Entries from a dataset
────
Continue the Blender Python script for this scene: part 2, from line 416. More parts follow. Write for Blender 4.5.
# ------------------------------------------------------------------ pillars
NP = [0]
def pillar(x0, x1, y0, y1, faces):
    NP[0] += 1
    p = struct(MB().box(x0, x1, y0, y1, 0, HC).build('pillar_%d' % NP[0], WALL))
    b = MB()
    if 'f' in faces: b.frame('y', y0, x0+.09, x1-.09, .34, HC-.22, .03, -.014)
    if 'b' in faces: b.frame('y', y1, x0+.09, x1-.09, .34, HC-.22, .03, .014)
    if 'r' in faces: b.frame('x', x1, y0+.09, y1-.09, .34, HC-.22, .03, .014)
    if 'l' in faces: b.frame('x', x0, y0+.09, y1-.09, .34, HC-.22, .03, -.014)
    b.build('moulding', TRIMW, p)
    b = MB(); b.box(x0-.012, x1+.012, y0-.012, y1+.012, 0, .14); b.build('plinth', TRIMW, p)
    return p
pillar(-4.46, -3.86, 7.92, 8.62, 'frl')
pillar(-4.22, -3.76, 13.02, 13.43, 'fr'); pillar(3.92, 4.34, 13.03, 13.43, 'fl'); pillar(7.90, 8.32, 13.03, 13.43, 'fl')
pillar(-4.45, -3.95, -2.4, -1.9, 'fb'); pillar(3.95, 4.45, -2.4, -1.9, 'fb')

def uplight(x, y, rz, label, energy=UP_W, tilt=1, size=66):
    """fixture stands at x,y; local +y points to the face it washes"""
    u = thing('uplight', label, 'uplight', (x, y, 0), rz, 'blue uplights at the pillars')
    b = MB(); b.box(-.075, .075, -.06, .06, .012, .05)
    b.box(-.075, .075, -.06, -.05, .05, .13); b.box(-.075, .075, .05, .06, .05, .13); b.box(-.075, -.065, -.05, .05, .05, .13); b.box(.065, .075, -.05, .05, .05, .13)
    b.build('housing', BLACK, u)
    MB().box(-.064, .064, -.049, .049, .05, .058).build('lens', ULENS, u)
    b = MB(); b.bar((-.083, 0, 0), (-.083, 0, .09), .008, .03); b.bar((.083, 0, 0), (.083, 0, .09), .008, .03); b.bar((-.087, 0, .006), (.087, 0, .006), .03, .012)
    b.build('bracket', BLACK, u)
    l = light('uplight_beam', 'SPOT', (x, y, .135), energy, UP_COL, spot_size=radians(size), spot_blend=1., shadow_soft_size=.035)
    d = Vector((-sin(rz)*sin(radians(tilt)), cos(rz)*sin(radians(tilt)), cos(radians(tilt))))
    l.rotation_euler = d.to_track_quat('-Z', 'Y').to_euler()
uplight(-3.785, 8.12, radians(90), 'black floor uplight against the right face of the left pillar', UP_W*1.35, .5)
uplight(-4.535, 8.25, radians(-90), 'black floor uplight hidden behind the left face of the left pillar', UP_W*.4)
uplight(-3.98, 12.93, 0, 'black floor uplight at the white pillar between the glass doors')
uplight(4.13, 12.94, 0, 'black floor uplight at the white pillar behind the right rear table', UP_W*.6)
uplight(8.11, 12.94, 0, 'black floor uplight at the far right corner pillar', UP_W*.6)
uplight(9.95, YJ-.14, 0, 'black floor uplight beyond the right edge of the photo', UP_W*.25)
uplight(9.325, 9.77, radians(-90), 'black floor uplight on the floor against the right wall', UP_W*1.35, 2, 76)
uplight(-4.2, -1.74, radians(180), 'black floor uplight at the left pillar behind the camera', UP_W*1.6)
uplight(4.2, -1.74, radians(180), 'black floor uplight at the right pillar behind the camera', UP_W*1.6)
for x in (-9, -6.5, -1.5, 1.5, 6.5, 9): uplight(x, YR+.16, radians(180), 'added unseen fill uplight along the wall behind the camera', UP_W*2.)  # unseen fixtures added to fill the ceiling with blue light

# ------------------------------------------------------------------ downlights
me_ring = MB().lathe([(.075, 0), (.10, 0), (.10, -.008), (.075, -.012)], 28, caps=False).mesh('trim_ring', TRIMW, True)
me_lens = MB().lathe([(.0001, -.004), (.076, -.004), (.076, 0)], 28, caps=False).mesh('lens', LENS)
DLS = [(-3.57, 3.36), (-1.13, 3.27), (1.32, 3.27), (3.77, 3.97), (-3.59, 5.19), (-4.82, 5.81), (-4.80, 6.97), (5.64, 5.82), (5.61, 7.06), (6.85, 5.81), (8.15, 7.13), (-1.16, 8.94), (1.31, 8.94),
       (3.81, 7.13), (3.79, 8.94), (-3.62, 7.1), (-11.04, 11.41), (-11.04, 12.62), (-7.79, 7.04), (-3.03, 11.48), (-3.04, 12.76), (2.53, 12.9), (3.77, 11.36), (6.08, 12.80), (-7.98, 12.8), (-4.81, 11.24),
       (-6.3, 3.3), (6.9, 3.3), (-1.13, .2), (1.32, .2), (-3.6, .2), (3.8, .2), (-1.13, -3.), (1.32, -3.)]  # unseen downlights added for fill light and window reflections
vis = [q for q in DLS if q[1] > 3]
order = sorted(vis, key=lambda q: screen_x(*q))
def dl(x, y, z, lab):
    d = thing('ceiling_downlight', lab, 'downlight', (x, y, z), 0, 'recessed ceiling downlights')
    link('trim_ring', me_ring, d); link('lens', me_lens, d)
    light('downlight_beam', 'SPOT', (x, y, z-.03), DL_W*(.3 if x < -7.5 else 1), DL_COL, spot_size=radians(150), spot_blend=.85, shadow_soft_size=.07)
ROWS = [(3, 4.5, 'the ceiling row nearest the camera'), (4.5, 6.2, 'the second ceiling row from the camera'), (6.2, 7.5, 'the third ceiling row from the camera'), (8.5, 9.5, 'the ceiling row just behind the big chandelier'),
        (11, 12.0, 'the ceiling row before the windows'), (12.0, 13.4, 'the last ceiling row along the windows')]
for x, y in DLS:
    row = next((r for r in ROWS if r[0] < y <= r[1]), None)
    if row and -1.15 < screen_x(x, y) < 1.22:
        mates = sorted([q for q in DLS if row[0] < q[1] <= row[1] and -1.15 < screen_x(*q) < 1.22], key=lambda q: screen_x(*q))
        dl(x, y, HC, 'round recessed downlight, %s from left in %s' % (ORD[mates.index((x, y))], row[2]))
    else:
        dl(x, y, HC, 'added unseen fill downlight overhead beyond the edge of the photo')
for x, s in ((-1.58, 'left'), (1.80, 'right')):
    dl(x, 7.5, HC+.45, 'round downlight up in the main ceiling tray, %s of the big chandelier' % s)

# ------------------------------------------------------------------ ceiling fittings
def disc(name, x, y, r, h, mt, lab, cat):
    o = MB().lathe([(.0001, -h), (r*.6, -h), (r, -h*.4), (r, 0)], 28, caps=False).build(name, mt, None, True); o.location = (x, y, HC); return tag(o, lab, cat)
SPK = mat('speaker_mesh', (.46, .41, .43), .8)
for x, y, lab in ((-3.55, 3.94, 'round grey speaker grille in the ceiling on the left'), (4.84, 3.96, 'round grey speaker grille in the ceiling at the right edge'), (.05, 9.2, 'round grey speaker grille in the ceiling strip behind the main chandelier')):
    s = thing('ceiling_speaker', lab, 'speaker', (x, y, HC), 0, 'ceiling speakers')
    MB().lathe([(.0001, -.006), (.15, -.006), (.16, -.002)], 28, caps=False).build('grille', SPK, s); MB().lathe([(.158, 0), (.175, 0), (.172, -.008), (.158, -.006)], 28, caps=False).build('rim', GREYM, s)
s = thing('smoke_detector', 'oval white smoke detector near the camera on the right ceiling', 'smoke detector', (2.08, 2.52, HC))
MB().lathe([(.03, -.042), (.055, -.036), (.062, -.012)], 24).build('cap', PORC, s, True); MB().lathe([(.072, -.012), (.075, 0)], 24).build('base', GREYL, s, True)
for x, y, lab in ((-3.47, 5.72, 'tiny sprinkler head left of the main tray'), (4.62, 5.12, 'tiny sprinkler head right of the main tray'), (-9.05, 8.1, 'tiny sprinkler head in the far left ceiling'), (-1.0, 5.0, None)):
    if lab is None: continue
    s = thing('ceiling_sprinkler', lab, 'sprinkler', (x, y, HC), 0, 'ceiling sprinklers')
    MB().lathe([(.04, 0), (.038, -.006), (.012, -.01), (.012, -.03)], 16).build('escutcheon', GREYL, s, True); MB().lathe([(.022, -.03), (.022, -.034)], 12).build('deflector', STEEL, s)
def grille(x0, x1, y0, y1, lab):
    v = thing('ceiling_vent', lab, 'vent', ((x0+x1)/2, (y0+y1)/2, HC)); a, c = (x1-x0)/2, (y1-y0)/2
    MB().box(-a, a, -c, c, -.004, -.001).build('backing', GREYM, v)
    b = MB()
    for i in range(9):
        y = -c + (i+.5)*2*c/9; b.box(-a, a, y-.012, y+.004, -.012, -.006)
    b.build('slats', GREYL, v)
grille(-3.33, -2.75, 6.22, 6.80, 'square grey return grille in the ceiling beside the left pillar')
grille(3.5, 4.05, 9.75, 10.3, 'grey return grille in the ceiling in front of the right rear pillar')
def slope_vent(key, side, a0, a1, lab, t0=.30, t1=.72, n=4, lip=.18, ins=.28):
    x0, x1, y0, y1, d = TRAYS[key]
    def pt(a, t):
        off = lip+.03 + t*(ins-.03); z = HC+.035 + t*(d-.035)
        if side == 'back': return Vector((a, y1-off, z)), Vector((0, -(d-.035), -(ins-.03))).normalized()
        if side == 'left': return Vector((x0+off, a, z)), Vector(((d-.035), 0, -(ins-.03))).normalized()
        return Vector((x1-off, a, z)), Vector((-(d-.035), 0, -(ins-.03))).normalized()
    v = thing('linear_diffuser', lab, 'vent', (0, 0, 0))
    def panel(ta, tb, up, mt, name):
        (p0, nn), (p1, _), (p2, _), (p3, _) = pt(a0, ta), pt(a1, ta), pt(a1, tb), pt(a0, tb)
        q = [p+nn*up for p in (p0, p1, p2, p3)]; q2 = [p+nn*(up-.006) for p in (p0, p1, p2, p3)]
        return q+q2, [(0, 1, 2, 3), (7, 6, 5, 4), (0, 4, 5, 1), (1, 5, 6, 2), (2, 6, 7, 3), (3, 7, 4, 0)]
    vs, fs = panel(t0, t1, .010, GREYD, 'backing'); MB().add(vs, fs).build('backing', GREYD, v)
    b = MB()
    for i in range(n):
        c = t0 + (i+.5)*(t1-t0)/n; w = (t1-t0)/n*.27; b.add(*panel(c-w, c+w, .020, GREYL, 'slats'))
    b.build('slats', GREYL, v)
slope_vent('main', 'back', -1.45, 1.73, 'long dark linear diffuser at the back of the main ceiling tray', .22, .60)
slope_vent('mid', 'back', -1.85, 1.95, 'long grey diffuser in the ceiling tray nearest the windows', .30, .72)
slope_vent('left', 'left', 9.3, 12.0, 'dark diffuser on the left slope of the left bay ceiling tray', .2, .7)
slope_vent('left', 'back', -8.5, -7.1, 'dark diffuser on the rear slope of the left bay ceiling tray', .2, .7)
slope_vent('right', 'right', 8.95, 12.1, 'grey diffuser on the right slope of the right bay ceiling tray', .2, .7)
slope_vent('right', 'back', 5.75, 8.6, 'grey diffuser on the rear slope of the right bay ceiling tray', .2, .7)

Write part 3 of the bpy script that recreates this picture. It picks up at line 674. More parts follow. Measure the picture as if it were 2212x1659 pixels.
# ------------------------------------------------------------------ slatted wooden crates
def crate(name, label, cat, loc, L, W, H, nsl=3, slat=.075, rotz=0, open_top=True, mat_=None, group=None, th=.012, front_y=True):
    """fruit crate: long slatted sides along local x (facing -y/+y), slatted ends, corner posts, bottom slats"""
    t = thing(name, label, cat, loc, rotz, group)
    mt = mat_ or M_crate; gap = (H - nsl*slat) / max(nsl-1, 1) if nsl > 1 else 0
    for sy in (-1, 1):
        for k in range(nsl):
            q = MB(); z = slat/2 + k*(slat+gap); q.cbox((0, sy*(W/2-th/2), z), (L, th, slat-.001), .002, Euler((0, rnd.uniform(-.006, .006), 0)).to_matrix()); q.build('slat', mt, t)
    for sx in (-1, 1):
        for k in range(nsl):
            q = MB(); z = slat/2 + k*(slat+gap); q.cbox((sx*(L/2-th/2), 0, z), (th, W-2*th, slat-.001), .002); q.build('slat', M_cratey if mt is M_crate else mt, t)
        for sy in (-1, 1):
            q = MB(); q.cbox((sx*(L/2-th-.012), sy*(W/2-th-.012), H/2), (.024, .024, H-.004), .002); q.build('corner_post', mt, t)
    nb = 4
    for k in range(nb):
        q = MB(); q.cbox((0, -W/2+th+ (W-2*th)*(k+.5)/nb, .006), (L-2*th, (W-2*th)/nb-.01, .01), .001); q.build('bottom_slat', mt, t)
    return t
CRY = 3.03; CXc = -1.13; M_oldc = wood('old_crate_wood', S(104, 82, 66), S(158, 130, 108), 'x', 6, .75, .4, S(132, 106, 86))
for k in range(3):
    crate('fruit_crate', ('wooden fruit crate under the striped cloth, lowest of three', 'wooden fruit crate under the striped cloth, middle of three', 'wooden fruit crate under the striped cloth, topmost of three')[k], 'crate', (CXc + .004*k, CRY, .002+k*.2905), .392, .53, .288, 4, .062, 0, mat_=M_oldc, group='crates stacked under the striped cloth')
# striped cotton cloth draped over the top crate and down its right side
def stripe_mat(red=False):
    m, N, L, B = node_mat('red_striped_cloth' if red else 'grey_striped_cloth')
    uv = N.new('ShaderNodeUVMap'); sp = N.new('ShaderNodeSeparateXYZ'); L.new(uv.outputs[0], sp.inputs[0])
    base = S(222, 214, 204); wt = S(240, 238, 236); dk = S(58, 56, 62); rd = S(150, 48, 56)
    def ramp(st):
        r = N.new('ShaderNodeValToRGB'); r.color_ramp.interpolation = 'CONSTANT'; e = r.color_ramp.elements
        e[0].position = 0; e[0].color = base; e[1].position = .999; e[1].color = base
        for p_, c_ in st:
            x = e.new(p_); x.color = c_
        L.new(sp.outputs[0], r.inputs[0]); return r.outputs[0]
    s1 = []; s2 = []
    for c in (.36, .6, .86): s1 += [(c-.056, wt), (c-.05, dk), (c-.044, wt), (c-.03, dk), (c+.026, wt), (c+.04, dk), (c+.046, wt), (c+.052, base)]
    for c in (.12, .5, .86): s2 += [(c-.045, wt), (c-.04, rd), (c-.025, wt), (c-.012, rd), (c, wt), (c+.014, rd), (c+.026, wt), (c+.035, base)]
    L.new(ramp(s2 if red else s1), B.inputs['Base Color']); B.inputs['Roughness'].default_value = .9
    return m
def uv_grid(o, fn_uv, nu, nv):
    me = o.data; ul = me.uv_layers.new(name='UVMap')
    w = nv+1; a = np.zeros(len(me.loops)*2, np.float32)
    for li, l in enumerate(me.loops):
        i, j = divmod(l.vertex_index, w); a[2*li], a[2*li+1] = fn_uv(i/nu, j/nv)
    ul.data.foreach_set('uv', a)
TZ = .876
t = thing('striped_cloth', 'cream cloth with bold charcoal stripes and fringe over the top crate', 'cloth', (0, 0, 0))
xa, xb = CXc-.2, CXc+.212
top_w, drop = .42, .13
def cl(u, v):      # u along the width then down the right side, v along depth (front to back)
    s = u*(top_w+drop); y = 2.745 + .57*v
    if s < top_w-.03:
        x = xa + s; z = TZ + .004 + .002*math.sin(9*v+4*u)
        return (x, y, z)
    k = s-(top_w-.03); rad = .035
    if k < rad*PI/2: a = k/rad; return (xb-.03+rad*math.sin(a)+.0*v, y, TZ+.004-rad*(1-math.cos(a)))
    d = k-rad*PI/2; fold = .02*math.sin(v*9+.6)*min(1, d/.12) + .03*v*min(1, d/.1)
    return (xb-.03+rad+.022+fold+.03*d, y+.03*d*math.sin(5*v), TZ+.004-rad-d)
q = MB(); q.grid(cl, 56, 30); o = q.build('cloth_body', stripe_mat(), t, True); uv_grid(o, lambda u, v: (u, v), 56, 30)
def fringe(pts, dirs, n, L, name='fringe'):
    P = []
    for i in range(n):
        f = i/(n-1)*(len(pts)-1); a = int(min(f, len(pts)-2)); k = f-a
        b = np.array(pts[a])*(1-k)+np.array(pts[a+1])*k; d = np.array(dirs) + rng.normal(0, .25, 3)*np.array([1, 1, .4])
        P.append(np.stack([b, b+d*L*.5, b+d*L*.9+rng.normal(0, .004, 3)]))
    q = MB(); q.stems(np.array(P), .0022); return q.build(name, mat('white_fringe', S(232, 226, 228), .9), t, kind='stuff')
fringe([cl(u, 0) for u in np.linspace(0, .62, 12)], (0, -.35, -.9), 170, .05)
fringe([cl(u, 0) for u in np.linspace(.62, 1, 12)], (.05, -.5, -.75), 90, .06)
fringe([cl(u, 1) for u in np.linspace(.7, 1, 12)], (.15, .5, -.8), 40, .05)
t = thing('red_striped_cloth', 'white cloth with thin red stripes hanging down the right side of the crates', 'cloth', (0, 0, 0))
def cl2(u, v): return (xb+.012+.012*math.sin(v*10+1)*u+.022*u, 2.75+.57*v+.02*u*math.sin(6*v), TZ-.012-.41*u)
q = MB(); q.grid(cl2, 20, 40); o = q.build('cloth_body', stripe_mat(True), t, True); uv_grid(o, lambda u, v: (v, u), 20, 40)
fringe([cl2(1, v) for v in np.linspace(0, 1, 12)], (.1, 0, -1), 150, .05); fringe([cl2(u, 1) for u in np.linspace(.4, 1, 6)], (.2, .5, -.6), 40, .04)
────
PROBLEM STATEMENT: Set down verbatim only the lines between the start of the data above and the line with "pillar(-4.45, -3.95, -2.4, -1.9, 'fb');", both boundaries included.

EXERCISE OUTPUT:
Continue the Blender Python script for this scene: part 2, from line 416. More parts follow. Write for Blender 4.5.
# ------------------------------------------------------------------ pillars
NP = [0]
def pillar(x0, x1, y0, y1, faces):
    NP[0] += 1
    p = struct(MB().box(x0, x1, y0, y1, 0, HC).build('pillar_%d' % NP[0], WALL))
    b = MB()
    if 'f' in faces: b.frame('y', y0, x0+.09, x1-.09, .34, HC-.22, .03, -.014)
    if 'b' in faces: b.frame('y', y1, x0+.09, x1-.09, .34, HC-.22, .03, .014)
    if 'r' in faces: b.frame('x', x1, y0+.09, y1-.09, .34, HC-.22, .03, .014)
    if 'l' in faces: b.frame('x', x0, y0+.09, y1-.09, .34, HC-.22, .03, -.014)
    b.build('moulding', TRIMW, p)
    b = MB(); b.box(x0-.012, x1+.012, y0-.012, y1+.012, 0, .14); b.build('plinth', TRIMW, p)
    return p
pillar(-4.46, -3.86, 7.92, 8.62, 'frl')
pillar(-4.22, -3.76, 13.02, 13.43, 'fr'); pillar(3.92, 4.34, 13.03, 13.43, 'fl'); pillar(7.90, 8.32, 13.03, 13.43, 'fl')
pillar(-4.45, -3.95, -2.4, -1.9, 'fb'); pillar(3.95, 4.45, -2.4, -1.9, 'fb')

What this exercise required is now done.